---------- Records to process

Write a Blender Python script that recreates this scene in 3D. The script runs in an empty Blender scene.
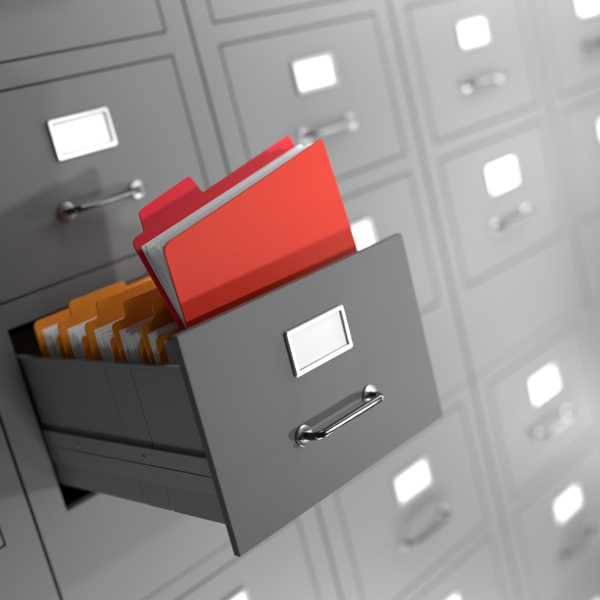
import bpy, bmesh, math, random
from mathutils import Vector, Matrix
random.seed(7)
scene = bpy.context.scene
C = scene.collection
S = 0.4                       # one unit of the plan (a drawer front's width) in metres

# ------------------------------------------------------------------ plan (in drawer widths)
A = 0.1218                    # stile beside a drawer
PITCH = 1 + 2 * A             # cabinet to cabinet
DH = 0.684                    # drawer front height
GAP = 0.0105                  # dark joint round a drawer front
SEAM = 0.0105                 # joint between cabinets
PULL = 0.943                  # how far the open drawer stands out
Z3B = -1.453
UP_TOP, UP_BOT = 0.853, -1.9185
LO_TOP, LO_BOT = -1.9215, -4.70
UP_ROWS = [(0.775, 0.085), (0.0, -0.685), (-0.772, -1.453)]
LO_ROWS = [(-1.998, -2.688), (-2.757, -3.447), (-3.530, -4.215)]
LX, LZ, LW, LH = 0.505, 0.205, 0.130, 0.0725   # label holder
HZ, HW, HOFF = 0.453, 0.157, 0.060             # handle

# ------------------------------------------------------------------ materials
def mat(name, col, rough=.5, metal=0., spec=.5, bump=0., bscale=200., coat=0., var=0., vscale=3., sub=0., rvar=0.):
    m = bpy.data.materials.new(name); m.use_nodes = True
    n = m.node_tree.nodes; l = m.node_tree.links; b = n['Principled BSDF']
    b.inputs['Base Color'].default_value = (*col, 1)
    b.inputs['Roughness'].default_value = rough
    b.inputs['Metallic'].default_value = metal
    b.inputs['Specular IOR Level'].default_value = spec
    b.inputs['Coat Weight'].default_value = coat
    b.inputs['Coat Roughness'].default_value = .25
    tc = n.new('ShaderNodeTexCoord')
    if var or rvar:
        t = n.new('ShaderNodeTexNoise'); t.inputs['Scale'].default_value = vscale; t.inputs['Detail'].default_value = 6
        l.new(tc.outputs['Object'], t.inputs['Vector'])
        if var:
            r = n.new('ShaderNodeMapRange')
            r.inputs['To Min'].default_value = 1 - var; r.inputs['To Max'].default_value = 1 + var
            l.new(t.outputs['Fac'], r.inputs['Value'])
            mx = n.new('ShaderNodeVectorMath'); mx.operation = 'SCALE'; mx.inputs[0].default_value = col
            l.new(r.outputs['Result'], mx.inputs['Scale']); l.new(mx.outputs['Vector'], b.inputs['Base Color'])
        if rvar:
            r2 = n.new('ShaderNodeMapRange')
            r2.inputs['To Min'].default_value = rough - rvar; r2.inputs['To Max'].default_value = rough + rvar
            l.new(t.outputs['Fac'], r2.inputs['Value']); l.new(r2.outputs['Result'], b.inputs['Roughness'])
    if bump:
        t = n.new('ShaderNodeTexNoise'); t.inputs['Scale'].default_value = bscale; t.inputs['Detail'].default_value = 3
        l.new(tc.outputs['Object'], t.inputs['Vector'])
        bm_ = n.new('ShaderNodeBump'); bm_.inputs['Strength'].default_value = bump; bm_.inputs['Distance'].default_value = .0006
        l.new(t.outputs['Fac'], bm_.inputs['Height']); l.new(bm_.outputs['Normal'], b.inputs['Normal'])
    return m

PAINT = mat('grey_enamel', (.117, .118, .119), .56, 0., .30, bump=.10, bscale=900, var=.035, vscale=6, rvar=.07)
INNER = mat('drawer_steel', (.26, .262, .264), .32, .1, .6, bump=.05, bscale=400, var=.05, vscale=4)
RAIL = mat('slide_steel', (.36, .36, .365), .32, .5, .5, bump=.05, bscale=300, var=.08, vscale=9)
CHROME = mat('polished_metal', (.10, .10, .103), .19, 1.)
ALU = mat('satin_aluminium', (.40, .40, .41), .34, .6)
SATIN = mat('brushed_steel', (.28, .28, .285), .33, .9)
CARD = mat('white_card', (.86, .86, .86), .6)
RUBBER = mat('recess_shadow_felt', (.02, .02, .02), .9)
ORANGE = mat('orange_card', (.84, .28, .010), .50, 0, .4, bump=.15, bscale=700, var=.05, vscale=12)
RED = mat('red_card', (.68, .032, .012), .5, 0, .1, bump=.12, bscale=700, var=.03, vscale=10)
RED_SHADED = mat('red_card_shaded', (.86, .024, .046), .5, 0, .12, bump=.12, bscale=700, var=.03, vscale=10)  # the red card again, its shaded crimson tone put into the colour
PAPER = mat('office_paper', (.88, .89, .90), .7, 0, .3, var=.06, vscale=30)

# ------------------------------------------------------------------ helpers
def link(name, bm, m, parent=None, bevel=0., seg=2, smooth=False, loc=(0, 0, 0)):
    bmesh.ops.recalc_face_normals(bm, faces=bm.faces)
    for v in bm.verts: v.co *= S
    me = bpy.data.meshes.new(name); bm.to_mesh(me); bm.free()
    me.materials.append(m)
    o = bpy.data.objects.new(name, me); C.objects.link(o)
    o.location = Vector(loc) * S
    if parent: o.parent = parent
    if smooth:
        for p in me.polygons: p.use_smooth = True
        me.set_sharp_from_angle(angle=math.radians(32))
    if bevel:
        b = o.modifiers.new('bevel', 'BEVEL'); b.width = bevel * S; b.segments = seg
        b.limit_method = 'ANGLE'; b.angle_limit = math.radians(40); b.harden_normals = False
        for p in me.polygons: p.use_smooth = True
        w = o.modifiers.new('wn', 'WEIGHTED_NORMAL'); w.keep_sharp = True
    return o

def box(bm, x0, x1, y0, y1, z0, z1):
    v = [bm.verts.new((x, y, z)) for x in (x0, x1) for y in (y0, y1) for z in (z0, z1)]
    for f in ((0, 1, 3, 2), (4, 6, 7, 5), (0, 4, 5, 1), (2, 3, 7, 6), (0, 2, 6, 4), (1, 5, 7, 3)):
        bm.faces.new([v[i] for i in f])

def empty(name, loc, label=None, cat=None, group=None, parent=None):
    o = bpy.data.objects.new(name, None); C.objects.link(o)
    o.empty_display_size = .05
    o.location = Vector(loc) * S
    if label: o['label'] = label
    if cat: o['category'] = cat
    if group: o['group'] = group
    if parent: o.parent = parent
    return o

def round_poly(pts):
    """pts: (u, v, radius) -> outline with rounded corners"""
    out = []
    n = len(pts)
    for i, (u, v, r) in enumerate(pts):
        p = Vector((u, v)); a = Vector(pts[i - 1][:2]); b = Vector(pts[(i + 1) % n][:2])
        if r <= 0: out.append(p); continue
        da = (a - p).normalized(); db = (b - p).normalized()
        ang = da.angle(db); t = min(r / math.tan(ang / 2), .49 * (a - p).length, .49 * (b - p).length)
        p0 = p + da * t; p1 = p + db * t
        for k in range(7):
            s = k / 6
            out.append(p0 * (1 - s) ** 2 + p * 2 * s * (1 - s) + p1 * s * s)
    return out

def plate(pts, origin, ux, uv, th, bend=0., cut=10):
    """a flat sheet with thickness; ux, uv are its in-plane axes; gently bowed by bend"""
    bm = bmesh.new()
    ux = Vector(ux).normalized(); uv = Vector(uv); uv = (uv - ux * uv.dot(ux)).normalized(); nrm = ux.cross(uv)
    out = round_poly(pts)
    vs = [bm.verts.new((p.x, 0, p.y)) for p in out]
    f = bm.faces.new(vs)
    u0 = min(p.x for p in out); u1 = max(p.x for p in out); v0 = min(p.y for p in out); v1 = max(p.y for p in out)
    if bend:
        for k in range(1, cut):
            x = u0 + (u1 - u0) * k / cut
            bmesh.ops.bisect_plane(bm, geom=bm.verts[:] + bm.edges[:] + bm.faces[:], plane_co=(x, 0, 0), plane_no=(1, 0, 0))
        for k in range(1, cut):
            z = v0 + (v1 - v0) * k / cut
            bmesh.ops.bisect_plane(bm, geom=bm.verts[:] + bm.edges[:] + bm.faces[:], plane_co=(0, 0, z), plane_no=(0, 0, 1))
    faces = bm.faces[:]
    r = bmesh.ops.extrude_face_region(bm, geom=faces)
    for g in r['geom']:
        if isinstance(g, bmesh.types.BMVert): g.co.y += th
    o = Vector(origin)
    for v in bm.verts:
        u, w, t = v.co.x, v.co.z, v.co.y
        su = (u - u0) / (u1 - u0); sv = (w - v0) / (v1 - v0)
        b = bend * math.sin(math.pi * su) * sv
        v.co = o + ux * u + uv * w + nrm * (t + b)
    return bm

def tube(path, r, seg=16):
    bm = bmesh.new(); rings = []
    n = len(path)
    for i, p in enumerate(path):
        d = (path[min(i + 1, n - 1)] - path[max(i - 1, 0)]).normalized()
        a = Vector((0, 0, 1)); b = d.cross(a).normalized(); a = b.cross(d).normalized()
        rings.append([bm.verts.new(p + (a * math.cos(2 * math.pi * k / seg) + b * math.sin(2 * math.pi * k / seg)) * r) for k in range(seg)])
    for q0, q1 in zip(rings, rings[1:]):
        for k in range(seg): bm.faces.new((q0[k], q0[(k + 1) % seg], q1[(k + 1) % seg], q1[k]))
    bm.faces.new(rings[0]); bm.faces.new(rings[-1][::-1])
    return bm

def lathe(bm, c, prof, seg=32):
    """prof: (radius, distance out along -Y)"""
    rings = []
    for r, d in prof:
        rings.append([bm.verts.new((c[0] + r * math.cos(2 * math.pi * k / seg), c[1] - d, c[2] + r * math.sin(2 * math.pi * k / seg))) for k in range(seg)])
    for q0, q1 in zip(rings, rings[1:]):
        for k in range(seg): bm.faces.new((q0[k], q0[(k + 1) % seg], q1[(k + 1) % seg], q1[k]))
    bm.faces.new(rings[0]); bm.faces.new(rings[-1])

# ------------------------------------------------------------------ drawer prototypes (origin = top left of the front, on its face)
def front_mesh(parent, name, h):
    bm = bmesh.new()
    box(bm, GAP * .6, 1 - GAP * .6, 0, .028, -h + GAP * .6, -GAP * .6)
    return link(name, bm, PAINT, parent, bevel=.0022)

def holder(parent):
    bm = bmesh.new()
    W, H, t, b = LW, LH, .010, .0165
    def ring(w, h, y, r):
        pts = round_poly([(-w, -h, r), (w, -h, r), (w, h, r), (-w, h, r)])
        return [bm.verts.new((LX + p.x, y, -LZ + p.y)) for p in pts]
    rs = [ring(W, H, 0, .010), ring(W, H, -t * .55, .010), ring(W - .003, H - .003, -t, .008), ring(W - b + .003, H - b + .003, -t, .004),
          ring(W - b, H - b, -t * .7, .003), ring(W - b, H - b, -.0005, .003)]
    for a, c in zip(rs, rs[1:]):
        n = len(a)
        for k in range(n): bm.faces.new((a[k], a[(k + 1) % n], c[(k + 1) % n], c[k]))
    o = link('label_holder', bm, ALU, parent, smooth=False)
    bm = bmesh.new()
    box(bm, LX - W + b + .001, LX + W - b - .001, -.0030, -.0004, -LZ - H + b + .001, -LZ + H - b - .001)
    c = link('label_card', bm, CARD, parent)
    return o

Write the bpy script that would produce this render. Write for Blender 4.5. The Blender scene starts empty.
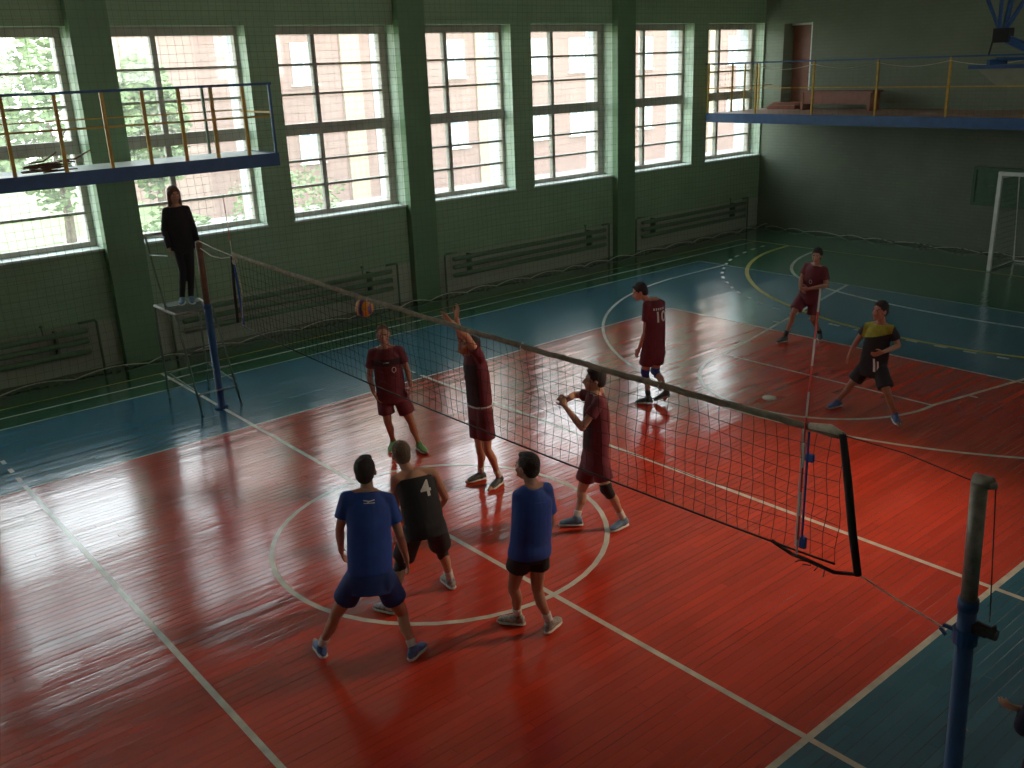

--------------------

:: Problem requirements ::
Copy nothing but the lines from the top of the material through the line holding "width) in metres", exactly as written; omit pictures.

:: Output ::
Write a Blender Python script that recreates this scene in 3D. The script runs in an empty Blender scene.
import bpy, bmesh, math, random
from mathutils import Vector, Matrix
random.seed(7)
scene = bpy.context.scene
C = scene.collection
S = 0.4                       # one unit of the plan (a drawer front's width) in metres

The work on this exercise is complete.